Journalism taught at film school

NBC has teamed up with the New York Film Academy to offer a digital journalism program. A Village Voice report says the program is a “response to a sea change in how the public consumes news.” NBC News’ vice-president of strategic initiatives is quoted in the story explaining the decision to approach the Film Academy:

“What this business needs in general are more young people who need to
be great journalists, but who also need to know all the technology to
be more nimble and resourceful. So, we decided to teach them.”

The goal of the program is for students to become a “one-man band.” This means a graduate of the program would have skills in research, writing, lighting, camera work, editing and content management.

Here in Canada, a similar shift is taking place in journalism education. In the last few years an online component was added to Ryerson’s program and more recently a move was made away from specialization so students can pick up more varied skills.  Joyce Smith, director of online curriculum at Ryerson’s School of Journalism told the National Post the online surge has “shaken everything else out of complacency.” She adds:

“I’ve had many more job offers and internship possibilities in the last two years than I’ve ever had for people who have had some sort of online or multimedia background of training…It’ll just be: Do you know how to take pictures, are you a really good editor, can you write well, can you report well? And the actual medium is going to become less and less important.”

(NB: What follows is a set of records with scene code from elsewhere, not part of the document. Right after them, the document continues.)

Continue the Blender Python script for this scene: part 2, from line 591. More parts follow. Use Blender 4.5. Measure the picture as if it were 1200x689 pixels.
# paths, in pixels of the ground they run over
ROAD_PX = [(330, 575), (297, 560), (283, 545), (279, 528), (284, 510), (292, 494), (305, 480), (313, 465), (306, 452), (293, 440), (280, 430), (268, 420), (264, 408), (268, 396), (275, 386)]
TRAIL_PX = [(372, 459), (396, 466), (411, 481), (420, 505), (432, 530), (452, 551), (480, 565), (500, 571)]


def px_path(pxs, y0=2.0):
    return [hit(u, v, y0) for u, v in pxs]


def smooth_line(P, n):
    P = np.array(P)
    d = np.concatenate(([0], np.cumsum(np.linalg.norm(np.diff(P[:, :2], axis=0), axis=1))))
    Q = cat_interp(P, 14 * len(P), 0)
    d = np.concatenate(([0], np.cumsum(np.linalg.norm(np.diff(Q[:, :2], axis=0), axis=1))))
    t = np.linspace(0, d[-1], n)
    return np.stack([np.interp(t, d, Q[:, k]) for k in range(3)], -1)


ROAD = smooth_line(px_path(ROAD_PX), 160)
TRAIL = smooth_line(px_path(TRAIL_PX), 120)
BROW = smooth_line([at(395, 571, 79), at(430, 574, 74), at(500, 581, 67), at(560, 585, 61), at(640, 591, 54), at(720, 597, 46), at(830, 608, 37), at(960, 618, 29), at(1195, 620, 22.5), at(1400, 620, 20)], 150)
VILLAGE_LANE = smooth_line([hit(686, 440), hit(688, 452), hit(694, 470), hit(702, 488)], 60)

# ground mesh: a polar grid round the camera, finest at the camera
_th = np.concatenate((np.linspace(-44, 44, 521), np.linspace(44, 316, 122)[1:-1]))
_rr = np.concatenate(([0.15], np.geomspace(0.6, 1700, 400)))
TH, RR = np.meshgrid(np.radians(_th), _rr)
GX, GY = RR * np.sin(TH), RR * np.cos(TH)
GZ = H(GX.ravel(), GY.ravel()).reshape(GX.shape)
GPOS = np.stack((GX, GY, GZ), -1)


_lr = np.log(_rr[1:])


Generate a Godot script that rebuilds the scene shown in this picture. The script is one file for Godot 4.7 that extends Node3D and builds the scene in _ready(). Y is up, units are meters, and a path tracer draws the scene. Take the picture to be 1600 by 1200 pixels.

The University of British Columbia recently added Alfred Hermida, who worked on the BBC news Web site, to its faculty with the aim of adding more of an online component.

Other journalism schools have been more measured in their approach to digital media. Columbia University’s new media coordinator Duy Linh Tu told the Village Voice the school’s graduate program “still stresses traditional writing and reporting” but incorprates a “new-media mind-set.”

Students are taught to use Final Cut Pro and other programs, but he
says he doesn’t want them to get too caught up in the technology,
because the “Flash guy” today could be outmoded tomorrow.